Here's what goes through my mind when I look at it: I see a tortured soul battling his way through a sea of Ents, struggling to find the one solitary blackened tree and fragmented farmhouse which appeared on the cover of one of Hemingway's novels. A Farewell to Arms, I believe.

Is that what you were thinking while you painted, JL?

I think I'm doing a pretty good job of crawling into your mind.
0 Replies
 
Vivien
 
  1  
Reply Sat 5 Jun, 2004 01:58 pm
mmm I like Birth and Night on the Edge of Town best. Well done Joanne for getting this thread going. Charcoal is a lovely medium and there is a real luminosity to it.

Monprints aren't technical or difficult - they are beautifully free and painterly and lovely accidental things happen - I love doing monoprints.

I was actually doing monoprints today. I'm a member of the local print workshop and went in to use the printing press, I'm working on some prints of trees - well tree trunks and the various bark patterns. You can do monoprints by hand without a press, though they are better with a press.

I've got to get back in again soon to print some collagraphs I've done, i varnished them with shellac today and so they are ready to ink up and print, if i have time i may go tomorrow as i am dying to see how they have worked out.

Printmaking does take time! Still if they have worked I can get several prints from them, all different.

What are you working on at he moment jln?
0 Replies
 
JLNobody
 
  1  
Reply Sat 5 Jun, 2004 03:20 pm
Vivien, thanks for the information on Monoprints. I must try it someday; your comment about the painterly effects interest me. Right now I'm trying to finish a good number of paintings (nine to be inexact: a few I may just gesso over and start fresh). My problem is the fear of ruining something that I think has some value but is not finished yet. I'm sure that's a common problem. I have little or no problem getting started. Indeed, I can't wait, usually, to start my next painting(s). But how to know when to stop. Wow, that's tough. I sometimes continue to work on a painting even after it's framed. Go figure. Rarely satisfied.
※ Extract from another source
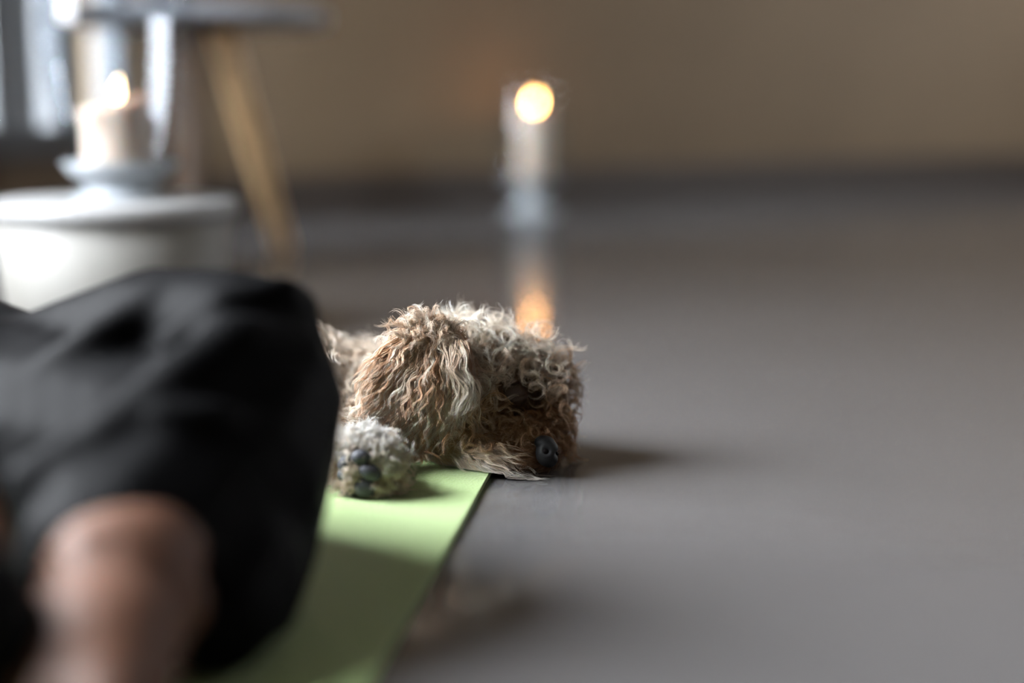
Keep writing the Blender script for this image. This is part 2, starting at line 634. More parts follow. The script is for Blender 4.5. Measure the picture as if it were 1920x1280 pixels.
    # folds
    add_limb(bm, [(at(570, 650, 0.875), 0.014), (at(440, 650, 0.840), 0.022), (at(330, 730, 0.81), 0.022), (at(180, 850, 0.775), 0.020), (at(70, 905, 0.76), 0.018)])
    add_limb(bm, [(at(300, 775, 0.775), 0.007), (at(400, 778, 0.785), 0.010), (at(480, 784, 0.81), 0.006)])
    add_limb(bm, [(at(530, 550, 0.89), 0.013), (at(420, 575, 0.87), 0.014), (at(330, 640, 0.865), 0.012)])
    add_limb(bm, [(at(300, 570, 0.925), 0.014), (at(180, 645, 0.90), 0.016), (at(50, 740, 0.89), 0.017)])
    add_limb(bm, [(at(180, 612, 1.00), 0.012), (at(60, 680, 0.98), 0.014), (at(-40, 750, 0.96), 0.014)])
    add_limb(bm, [(pelvis - lat * 0.08, 0.11), (kneeL, 0.080), (at(-260, 1180, 0.62), 0.045), (at(-110, 1200, 0.60), 0.048), (at(-70, 1095, 0.65), 0.026)])
    t = link('trousers', rest(weld(bm, 0.006, 5), 0.0062), M['trousers'], body)

    bm = bmesh.new()
    for s in (-1, 1):
        add_limb(bm, [(pelvis + ax * 0.06 + lat * 0.07 * s, 0.106), (chest + lat * 0.08 * s, 0.117)])
        sh = chest + ax * 0.08 + lat * 0.165 * s - z * 0.02
        el = pelvis + ax * 0.26 + lat * 0.255 * s - z * 0.055
        add_limb(bm, [(chest + ax * 0.04 + lat * 0.1 * s, 0.084), (sh, 0.066), (sh.lerp(el, 0.55), 0.060)])
    link('shirt', rest(weld(bm, 0.008, 6), 0.0062), M['shirt'], body)
    bm = bmesh.new()
    add_ball(bm, head + ax * 0.046 - z * 0.010, (0.090, 0.094, 0.096), Euler((0, 0, math.atan2(-ax.x, ax.y))))
    add_limb(bm, [(head + ax * 0.08 - z * 0.04, 0.05), (head + ax * 0.15 - z * 0.07, 0.03)])
    link('hair', weld(bm, 0.008, 4), M['hair'], body)
    return body


person()

# ------------------------------------------------------------------ white pedestal with the near candle
PED_Y = 1.93
pc = at(212, 380, PED_Y)
PED_X, PED_Z = pc.x, 0.187
ped = empty('pedestal', (PED_X, PED_Y, 0), 'low round white pedestal with a thick top, behind the person', 'pedestal')
bm = lathe([(0, 0), (0.138, 0), (0.141, 0.004), (0.160, PED_Z - 0.026), (0.156, PED_Z - 0.024), (0, PED_Z - 0.024)], 96)
from_bm('pedestal_body', move(bm, (PED_X, PED_Y, 0)), M['white_side'], ped)
bm = lathe([(0, PED_Z - 0.0238), (0.160, PED_Z - 0.0238), (0.167, PED_Z - 0.021), (0.169, PED_Z - 0.012), (0.167, PED_Z - 0.003), (0.162, PED_Z), (0, PED_Z)], 96)
from_bm('pedestal_top', move(bm, (PED_X, PED_Y, 0)), M['white'], ped)


def wax_wobble(amp, tilt, lean):
    def f(a, r, z):
        k = max(0.0, (z - 0.4 * H[0]) / (0.6 * H[0]))
        dr = amp * k * (0.6 * math.cos(a - math.pi * 0.95) + 0.25 * math.sin(3 * a + 1) + 0.2 * math.sin(5 * a)) * min(1, r / 0.03)
        dz = tilt * k * math.cos(a - lean) * min(1, r / 0.03)
        return dr, dz
    return f


H = [0.1]


def candle(x, y, z, r, h, label, wobamp, tilt, flame_h, flame_r, fm, lean):
    H[0] = h
    root = empty('pillar_candle', (x, y, z), label, 'candle', None)
    prof = [(0, 0), (r * 0.96, 0), (r, 0.003), (r, h * 0.35), (r * 0.985, h * 0.6), (r * 1.01, h * 0.8), (r * 1.03, h * 0.93), (r * 0.99, h * 0.985),
            (r * 0.88, h), (r * 0.7, h * 0.965), (r * 0.4, h * 0.93), (0, h * 0.92)]
    from_bm('wax', move(lathe(prof, 64, wax_wobble(wobamp, tilt, lean)), (x, y, z)), M['wax'], root)
    bm = lathe([(0, h * 0.91), (0.0016, h * 0.91), (0.0016, h * 0.96 + 0.010), (0.001, h * 0.96 + 0.013), (0, h * 0.96 + 0.0135)], 12)
    from_bm('wick', move(bm, (x, y, z)), M['wick'], root)
    z0 = h * 0.96 + 0.004
    fl = []
    for i in range(17):
        t = i / 16
        rr = flame_r * (math.sin(math.pi * min(1, t ** 0.62)) ** 0.85) * (1 - 0.25 * t)
        fl.append((0 if i in (0, 16) else max(rr, 1e-4), z0 + flame_h * t))
    bm = lathe(fl, 24)
    for v in bm.verts:
        t = (v.co.z - z0) / flame_h
        v.co.x += 0.18 * flame_h * t * t
    from_bm('flame', move(bm, (x, y, z)), fm, root)
    return z + z0 + flame_h * 0.45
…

Gus. You didn't get into my head--this time. But no matter. I like your interpretation just as well as mine. The viewer is just as much a part of the painting as is the painter. What I was seeing while working on that pastel was a menacing (large black) sinister tree with grotesque "arms" (branches)--like the tree in the last Harry Potter film (yes I saw it, and I enjoyed it; so there). It was threatening the smaller trees which were in a kind of rebellion against the evil black tree. The major opposition came from the red-ish tree. Notice the feminine shape and carriage of the red tree. It is almost a feminist work, with females rebelling against a male bully. In any case that's how the meaning unfolded while I was working on the painting. I did not have that idea in the beginning. I just wanted to see if I could do a dramatic tree with texture in its trunk and roots. Then the story emerged. That's often how it works out for me. I don't have stories to tell. Stories appear to me while working. Rolling Eyes
My God, guys. Thanks for the attention. Very Happy
0 Replies
 
Vivien
 
  1  
Reply Sun 6 Jun, 2004 06:58 am
JLNobody wrote:
I have little or no problem getting started. Indeed, I can't wait, usually, to start my next painting(s). But how to know when to stop. Wow, that's tough. I sometimes continue to work on a painting even after it's framed. Go figure. Rarely satisfied.



very true. Most of the painting is done fast - it's the last part that takes the most time for the fewest marks. A lot of time looking and thinking what next. Yes, do try monoprinting.